Figure 3 further shows that the lever comprises a first articulation 63 and a second articulation 64. The first and second articulation 63, 64 are connected to each other for mutual pivoting. More specifically, the first and second articulation are mutually pivotable about a lying axis.
The first articulation is connected pivotally to the lifting arm base 61 in a central zone. The central zone is situated between a proximal and distal outer end 63p, 63d of the first articulation 63. The proximal outer end 63p of first articulation 63 is connected pivotally to second cylinder 90. As a distal outer end of second articulation 64 is connected to the connecting piece so that second cylinder 90 realizes a pivoting movement with the connecting piece during operation. More specifically, second cylinder 90 pushes against first articulation 63 at the position of proximal outer end 63p so that it rotates pivotably around the pivoting connection at the position of the central zone. According to the preferred embodiment shown in figure 3, first articulation 63 rotates in clockwise direction when second cylinder 90 extends. Distal outer end 63d, which is connected pivotally to the second articulation, rotates in the same direction as the proximal outer end 63p. In other words, the first articulation 63 translates the linear movement into a pivoting movement.

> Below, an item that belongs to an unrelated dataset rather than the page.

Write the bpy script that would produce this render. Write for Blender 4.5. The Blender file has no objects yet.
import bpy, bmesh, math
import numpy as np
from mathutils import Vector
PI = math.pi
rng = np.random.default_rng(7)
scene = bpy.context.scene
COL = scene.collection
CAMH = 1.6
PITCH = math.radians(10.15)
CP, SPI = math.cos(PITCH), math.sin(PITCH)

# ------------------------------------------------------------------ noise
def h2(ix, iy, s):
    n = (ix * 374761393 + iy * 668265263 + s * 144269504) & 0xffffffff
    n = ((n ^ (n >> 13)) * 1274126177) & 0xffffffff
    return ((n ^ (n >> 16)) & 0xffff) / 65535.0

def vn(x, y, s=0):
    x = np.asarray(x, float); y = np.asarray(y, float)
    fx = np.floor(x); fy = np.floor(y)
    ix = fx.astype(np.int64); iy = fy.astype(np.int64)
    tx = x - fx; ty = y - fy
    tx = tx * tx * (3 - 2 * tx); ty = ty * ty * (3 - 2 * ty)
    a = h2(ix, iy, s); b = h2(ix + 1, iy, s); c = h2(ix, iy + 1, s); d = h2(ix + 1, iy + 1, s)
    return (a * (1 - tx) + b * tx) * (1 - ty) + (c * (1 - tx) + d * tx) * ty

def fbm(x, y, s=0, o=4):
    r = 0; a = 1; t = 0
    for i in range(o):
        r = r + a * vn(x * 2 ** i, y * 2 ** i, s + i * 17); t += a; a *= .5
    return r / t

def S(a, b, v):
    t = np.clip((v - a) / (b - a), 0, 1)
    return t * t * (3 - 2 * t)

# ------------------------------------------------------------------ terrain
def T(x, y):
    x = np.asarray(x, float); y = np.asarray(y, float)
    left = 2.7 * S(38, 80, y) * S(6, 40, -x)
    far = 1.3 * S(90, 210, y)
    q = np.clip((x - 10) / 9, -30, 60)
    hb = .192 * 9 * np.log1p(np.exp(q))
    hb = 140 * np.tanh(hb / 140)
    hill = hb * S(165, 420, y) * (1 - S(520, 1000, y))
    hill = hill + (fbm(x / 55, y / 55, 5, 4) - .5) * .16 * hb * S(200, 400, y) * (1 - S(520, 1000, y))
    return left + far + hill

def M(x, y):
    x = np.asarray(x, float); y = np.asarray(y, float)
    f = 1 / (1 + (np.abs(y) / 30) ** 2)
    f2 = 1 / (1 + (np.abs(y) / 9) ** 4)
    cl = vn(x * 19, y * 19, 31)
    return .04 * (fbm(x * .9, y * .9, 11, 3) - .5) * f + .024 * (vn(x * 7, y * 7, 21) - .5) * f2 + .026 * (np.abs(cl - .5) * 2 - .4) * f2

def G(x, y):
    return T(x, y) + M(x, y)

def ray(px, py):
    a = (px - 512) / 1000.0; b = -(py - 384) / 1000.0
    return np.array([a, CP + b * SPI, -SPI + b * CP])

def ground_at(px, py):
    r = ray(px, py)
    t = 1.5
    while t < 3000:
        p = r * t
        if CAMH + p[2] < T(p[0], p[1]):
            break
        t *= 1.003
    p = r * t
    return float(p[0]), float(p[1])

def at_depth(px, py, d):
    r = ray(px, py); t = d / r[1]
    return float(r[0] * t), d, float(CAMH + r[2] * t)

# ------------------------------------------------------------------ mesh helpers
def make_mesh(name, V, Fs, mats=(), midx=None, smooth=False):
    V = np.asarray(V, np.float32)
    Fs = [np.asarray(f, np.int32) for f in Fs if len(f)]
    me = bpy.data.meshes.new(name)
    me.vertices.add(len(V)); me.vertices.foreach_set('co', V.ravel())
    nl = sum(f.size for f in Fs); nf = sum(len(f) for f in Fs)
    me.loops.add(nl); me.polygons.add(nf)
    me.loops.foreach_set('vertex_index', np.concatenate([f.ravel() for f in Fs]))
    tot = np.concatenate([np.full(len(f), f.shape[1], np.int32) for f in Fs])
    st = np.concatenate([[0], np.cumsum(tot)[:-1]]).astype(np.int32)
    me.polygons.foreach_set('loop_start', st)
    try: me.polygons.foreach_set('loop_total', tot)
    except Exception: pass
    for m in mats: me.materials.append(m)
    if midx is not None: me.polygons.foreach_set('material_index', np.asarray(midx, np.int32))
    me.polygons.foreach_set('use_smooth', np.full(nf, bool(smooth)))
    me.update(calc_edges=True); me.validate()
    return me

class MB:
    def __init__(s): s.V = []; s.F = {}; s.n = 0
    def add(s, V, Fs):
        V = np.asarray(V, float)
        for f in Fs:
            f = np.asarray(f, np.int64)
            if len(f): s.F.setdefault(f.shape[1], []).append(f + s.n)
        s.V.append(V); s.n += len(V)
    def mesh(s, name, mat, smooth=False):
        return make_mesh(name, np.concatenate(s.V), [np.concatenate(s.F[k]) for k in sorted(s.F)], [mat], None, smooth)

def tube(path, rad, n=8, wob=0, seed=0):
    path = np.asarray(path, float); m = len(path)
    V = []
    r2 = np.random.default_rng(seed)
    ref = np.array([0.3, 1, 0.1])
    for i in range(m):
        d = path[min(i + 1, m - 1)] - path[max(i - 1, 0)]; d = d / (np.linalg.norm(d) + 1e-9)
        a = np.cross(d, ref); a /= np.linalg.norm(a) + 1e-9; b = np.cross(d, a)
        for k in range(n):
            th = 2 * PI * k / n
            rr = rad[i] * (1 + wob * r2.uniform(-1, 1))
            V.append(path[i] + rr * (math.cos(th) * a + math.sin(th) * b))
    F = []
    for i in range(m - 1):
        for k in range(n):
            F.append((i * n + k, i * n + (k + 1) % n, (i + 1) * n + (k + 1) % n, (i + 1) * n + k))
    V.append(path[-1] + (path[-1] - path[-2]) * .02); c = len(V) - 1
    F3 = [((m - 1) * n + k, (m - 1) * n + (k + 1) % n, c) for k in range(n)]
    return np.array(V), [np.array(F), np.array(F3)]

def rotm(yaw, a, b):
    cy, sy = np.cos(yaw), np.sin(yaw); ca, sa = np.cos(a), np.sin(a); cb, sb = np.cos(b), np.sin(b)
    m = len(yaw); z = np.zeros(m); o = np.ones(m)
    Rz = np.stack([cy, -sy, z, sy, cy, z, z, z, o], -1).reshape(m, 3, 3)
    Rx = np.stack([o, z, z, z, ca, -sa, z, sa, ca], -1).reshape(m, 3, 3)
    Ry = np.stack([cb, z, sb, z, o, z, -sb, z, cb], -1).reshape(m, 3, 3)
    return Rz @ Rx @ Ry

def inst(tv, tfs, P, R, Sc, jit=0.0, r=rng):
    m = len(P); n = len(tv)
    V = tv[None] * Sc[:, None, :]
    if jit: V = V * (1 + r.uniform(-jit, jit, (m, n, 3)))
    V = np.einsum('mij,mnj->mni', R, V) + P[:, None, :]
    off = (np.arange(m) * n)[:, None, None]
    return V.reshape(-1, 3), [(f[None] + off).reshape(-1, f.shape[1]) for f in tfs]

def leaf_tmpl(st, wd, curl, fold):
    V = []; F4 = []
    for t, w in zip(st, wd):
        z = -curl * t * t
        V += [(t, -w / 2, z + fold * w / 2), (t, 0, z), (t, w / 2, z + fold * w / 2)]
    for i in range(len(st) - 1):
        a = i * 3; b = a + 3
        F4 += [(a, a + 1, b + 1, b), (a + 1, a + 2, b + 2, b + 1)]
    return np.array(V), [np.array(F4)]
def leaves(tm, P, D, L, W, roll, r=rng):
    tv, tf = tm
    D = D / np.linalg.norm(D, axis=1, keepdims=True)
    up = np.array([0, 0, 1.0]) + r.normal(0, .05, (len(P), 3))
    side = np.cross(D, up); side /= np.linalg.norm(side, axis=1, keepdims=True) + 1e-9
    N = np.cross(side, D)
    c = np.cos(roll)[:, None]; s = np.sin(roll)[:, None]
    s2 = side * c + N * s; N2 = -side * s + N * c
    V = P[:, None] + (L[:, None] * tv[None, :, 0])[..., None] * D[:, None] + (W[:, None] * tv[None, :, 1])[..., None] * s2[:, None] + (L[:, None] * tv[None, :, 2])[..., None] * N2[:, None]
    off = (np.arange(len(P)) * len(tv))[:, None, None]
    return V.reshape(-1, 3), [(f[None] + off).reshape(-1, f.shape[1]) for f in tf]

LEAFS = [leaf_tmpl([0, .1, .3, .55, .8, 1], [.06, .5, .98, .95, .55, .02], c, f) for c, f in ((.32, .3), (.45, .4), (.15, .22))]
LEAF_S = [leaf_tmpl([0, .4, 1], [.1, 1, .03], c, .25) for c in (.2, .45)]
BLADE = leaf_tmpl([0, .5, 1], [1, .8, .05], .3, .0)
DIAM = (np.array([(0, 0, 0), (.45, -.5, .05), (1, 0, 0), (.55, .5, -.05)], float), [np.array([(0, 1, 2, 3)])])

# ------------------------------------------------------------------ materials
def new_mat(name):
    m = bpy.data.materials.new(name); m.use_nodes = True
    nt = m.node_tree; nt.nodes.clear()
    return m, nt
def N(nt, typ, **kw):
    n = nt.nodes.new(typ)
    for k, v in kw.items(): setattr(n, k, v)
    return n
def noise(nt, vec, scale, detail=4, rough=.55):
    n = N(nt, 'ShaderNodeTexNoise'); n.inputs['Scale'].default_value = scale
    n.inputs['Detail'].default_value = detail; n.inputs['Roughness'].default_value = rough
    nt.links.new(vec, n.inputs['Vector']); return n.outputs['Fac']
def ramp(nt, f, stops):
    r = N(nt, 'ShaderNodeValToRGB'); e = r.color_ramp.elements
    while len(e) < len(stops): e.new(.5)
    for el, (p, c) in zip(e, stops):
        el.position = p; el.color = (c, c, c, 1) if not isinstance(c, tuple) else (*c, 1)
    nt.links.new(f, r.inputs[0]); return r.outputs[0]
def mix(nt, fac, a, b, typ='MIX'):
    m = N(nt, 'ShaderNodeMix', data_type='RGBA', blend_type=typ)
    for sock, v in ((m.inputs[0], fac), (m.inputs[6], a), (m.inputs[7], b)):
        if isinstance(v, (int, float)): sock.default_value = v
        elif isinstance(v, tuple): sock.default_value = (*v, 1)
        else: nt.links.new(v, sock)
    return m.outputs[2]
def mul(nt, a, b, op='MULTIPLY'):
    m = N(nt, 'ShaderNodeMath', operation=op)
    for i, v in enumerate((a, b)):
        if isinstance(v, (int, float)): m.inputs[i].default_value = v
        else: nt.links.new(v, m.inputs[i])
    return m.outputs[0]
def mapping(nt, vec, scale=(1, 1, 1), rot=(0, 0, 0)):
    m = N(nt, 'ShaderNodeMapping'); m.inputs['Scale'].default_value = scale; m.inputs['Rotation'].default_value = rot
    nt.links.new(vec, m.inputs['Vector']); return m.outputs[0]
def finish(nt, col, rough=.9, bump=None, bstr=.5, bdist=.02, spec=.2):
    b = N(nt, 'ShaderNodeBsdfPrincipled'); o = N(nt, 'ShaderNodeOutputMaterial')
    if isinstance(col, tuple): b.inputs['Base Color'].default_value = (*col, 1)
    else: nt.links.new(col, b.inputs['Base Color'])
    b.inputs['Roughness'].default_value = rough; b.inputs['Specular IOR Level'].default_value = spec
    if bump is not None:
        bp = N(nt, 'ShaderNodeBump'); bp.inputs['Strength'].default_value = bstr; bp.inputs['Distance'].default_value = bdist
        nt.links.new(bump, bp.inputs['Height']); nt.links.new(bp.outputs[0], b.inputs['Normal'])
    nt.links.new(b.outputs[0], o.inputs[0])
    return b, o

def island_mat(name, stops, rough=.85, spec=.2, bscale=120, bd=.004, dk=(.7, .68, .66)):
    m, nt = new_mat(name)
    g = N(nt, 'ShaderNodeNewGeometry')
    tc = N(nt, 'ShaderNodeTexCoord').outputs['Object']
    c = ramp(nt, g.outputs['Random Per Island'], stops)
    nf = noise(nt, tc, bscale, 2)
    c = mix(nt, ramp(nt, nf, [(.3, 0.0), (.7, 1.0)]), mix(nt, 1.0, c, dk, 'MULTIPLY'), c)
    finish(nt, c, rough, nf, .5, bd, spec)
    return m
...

The second articulation 64 is connected pivotally to a distal outer end 63d of first articulation 63 on one side and connected pivotally to the connecting piece 62 on the other side, at the position of a distal outer end 64d thereof. The pivoting movement of first articulation 63 results in a combined translating and rotating movement of second articulation 64, and further in a rotation of the connecting piece with implement 70. The co-action between the first articulation and second articulation 63, 64 increases a breakout force. In figure 3 the implement 70 is a loading shovel. The direction of the breakout force is illustrated using the arrow. The breakout force is the amount of force which can be exerted at the position of a point of a implement connected to connecting piece 62 by the upward pivoting movement of the connecting piece. The first cylinder 80 and second cylinder 90 are thus utilized such that maximum force they can produce is utilized optimally.
Although not shown in figure 3, a proximal end of the respective hydraulic cylinders 80, 90 is arranged at substantially the same distance from the front wheels 21, as seen in a horizontal direction of the articulated loader. A length dimension of the articulated loader is further limited to maximum extent in this way. In other words, the articulated loader is extremely compact.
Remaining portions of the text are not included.